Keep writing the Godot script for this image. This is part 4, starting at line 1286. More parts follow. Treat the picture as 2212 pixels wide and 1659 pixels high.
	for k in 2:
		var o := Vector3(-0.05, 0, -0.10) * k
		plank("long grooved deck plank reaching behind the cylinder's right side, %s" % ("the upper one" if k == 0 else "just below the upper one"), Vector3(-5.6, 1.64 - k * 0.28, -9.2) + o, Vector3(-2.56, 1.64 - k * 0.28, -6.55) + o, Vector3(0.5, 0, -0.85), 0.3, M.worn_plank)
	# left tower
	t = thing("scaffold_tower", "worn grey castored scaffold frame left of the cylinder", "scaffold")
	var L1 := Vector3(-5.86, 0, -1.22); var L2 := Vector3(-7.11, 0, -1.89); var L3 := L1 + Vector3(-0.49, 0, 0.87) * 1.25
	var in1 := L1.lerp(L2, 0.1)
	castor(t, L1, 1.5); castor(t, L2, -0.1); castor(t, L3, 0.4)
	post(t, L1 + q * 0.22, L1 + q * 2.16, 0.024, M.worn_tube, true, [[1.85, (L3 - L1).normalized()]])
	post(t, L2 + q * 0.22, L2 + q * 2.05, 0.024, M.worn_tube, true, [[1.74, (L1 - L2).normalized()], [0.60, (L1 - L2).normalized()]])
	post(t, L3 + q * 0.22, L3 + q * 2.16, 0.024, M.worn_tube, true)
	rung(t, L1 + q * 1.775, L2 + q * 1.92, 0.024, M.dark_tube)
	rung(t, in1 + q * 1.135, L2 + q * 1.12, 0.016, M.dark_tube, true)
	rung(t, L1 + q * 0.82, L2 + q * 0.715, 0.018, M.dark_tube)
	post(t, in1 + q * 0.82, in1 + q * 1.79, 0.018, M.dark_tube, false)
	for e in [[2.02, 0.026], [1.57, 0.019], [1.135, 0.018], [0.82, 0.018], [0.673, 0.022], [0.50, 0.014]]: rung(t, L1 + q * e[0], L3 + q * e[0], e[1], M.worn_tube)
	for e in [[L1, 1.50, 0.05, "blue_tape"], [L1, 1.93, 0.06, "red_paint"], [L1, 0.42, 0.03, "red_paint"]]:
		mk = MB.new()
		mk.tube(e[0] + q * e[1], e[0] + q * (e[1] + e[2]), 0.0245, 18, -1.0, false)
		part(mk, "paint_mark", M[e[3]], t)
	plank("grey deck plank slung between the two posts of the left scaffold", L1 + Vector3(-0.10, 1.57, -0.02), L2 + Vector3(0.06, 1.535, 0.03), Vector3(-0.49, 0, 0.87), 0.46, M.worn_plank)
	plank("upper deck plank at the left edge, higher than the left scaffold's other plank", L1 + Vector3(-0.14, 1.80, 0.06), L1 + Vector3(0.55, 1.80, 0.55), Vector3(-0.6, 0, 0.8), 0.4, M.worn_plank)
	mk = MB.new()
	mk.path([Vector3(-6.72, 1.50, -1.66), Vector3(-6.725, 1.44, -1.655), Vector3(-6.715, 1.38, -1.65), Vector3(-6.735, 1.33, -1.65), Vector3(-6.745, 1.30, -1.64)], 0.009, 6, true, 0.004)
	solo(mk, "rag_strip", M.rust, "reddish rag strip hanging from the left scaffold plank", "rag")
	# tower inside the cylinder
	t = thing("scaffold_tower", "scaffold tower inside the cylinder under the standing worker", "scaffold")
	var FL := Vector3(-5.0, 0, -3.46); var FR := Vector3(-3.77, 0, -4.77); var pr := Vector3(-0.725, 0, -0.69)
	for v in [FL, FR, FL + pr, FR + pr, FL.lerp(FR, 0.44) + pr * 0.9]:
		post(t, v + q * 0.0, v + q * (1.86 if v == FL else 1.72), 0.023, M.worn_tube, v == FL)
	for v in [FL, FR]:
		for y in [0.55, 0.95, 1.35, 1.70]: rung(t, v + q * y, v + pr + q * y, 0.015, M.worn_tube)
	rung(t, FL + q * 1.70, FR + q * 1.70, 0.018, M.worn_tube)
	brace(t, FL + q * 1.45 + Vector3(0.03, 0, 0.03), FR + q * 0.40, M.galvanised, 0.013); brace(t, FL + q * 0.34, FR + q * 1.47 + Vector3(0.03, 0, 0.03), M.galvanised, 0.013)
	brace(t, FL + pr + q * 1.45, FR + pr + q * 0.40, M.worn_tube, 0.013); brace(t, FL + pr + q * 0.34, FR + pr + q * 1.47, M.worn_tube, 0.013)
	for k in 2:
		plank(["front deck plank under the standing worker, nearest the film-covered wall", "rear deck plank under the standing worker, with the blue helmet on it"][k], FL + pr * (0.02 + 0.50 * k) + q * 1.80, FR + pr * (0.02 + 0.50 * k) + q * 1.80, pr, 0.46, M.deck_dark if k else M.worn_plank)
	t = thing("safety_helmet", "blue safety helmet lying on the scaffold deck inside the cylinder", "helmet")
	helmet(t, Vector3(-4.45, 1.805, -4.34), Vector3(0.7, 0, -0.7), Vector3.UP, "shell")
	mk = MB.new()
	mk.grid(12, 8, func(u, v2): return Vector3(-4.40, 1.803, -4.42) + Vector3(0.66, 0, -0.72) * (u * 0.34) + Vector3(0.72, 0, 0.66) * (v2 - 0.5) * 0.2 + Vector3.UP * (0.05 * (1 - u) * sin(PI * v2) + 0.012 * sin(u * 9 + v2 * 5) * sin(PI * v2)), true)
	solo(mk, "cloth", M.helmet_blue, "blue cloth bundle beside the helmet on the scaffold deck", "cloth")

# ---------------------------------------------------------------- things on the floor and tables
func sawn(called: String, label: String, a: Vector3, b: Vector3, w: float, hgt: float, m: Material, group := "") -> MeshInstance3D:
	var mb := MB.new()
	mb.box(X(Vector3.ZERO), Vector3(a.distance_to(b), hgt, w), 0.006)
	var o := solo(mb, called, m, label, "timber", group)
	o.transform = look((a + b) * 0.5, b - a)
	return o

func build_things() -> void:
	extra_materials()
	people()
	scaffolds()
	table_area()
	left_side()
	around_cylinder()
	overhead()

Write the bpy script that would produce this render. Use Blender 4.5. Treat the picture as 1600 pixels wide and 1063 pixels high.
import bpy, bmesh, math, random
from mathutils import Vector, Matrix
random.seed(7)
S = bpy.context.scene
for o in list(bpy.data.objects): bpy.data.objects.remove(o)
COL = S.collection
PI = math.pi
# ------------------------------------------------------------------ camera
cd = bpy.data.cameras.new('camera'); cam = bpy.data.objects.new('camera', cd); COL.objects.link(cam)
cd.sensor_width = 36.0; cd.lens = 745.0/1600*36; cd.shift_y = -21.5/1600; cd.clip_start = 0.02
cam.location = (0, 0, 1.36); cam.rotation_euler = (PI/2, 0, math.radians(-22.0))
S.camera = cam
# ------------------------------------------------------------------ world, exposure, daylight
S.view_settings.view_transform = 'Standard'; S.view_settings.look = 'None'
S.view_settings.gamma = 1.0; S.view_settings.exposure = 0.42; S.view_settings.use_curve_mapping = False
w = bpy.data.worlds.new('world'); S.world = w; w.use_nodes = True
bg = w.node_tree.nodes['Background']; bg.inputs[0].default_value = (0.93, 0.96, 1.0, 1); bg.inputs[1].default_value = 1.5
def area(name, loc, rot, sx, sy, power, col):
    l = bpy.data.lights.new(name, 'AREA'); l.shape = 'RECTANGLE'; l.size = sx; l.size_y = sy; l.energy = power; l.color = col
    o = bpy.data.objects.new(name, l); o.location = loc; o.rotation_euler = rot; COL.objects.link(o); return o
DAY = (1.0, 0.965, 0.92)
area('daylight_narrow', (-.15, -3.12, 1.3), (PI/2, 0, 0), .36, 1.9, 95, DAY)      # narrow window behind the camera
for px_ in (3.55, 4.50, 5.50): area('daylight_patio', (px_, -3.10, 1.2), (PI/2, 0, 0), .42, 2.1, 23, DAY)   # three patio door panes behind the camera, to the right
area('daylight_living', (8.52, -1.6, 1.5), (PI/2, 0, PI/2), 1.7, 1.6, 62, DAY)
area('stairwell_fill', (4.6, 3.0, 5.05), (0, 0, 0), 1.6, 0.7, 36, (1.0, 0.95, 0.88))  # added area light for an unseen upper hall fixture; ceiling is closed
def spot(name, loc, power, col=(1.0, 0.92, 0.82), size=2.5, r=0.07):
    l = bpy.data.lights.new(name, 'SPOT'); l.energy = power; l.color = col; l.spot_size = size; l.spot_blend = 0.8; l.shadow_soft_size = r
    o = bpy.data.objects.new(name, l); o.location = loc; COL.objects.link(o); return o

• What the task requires
Each line that has the word "wide" should be copied.

• Solution for this exercise
Keep writing the Godot script for this image. This is part 4, starting at line 1286. More parts follow. Treat the picture as 2212 pixels wide and 1659 pixels high.
Write the bpy script that would produce this render. Use Blender 4.5. Treat the picture as 1600 pixels wide and 1063 pixels high.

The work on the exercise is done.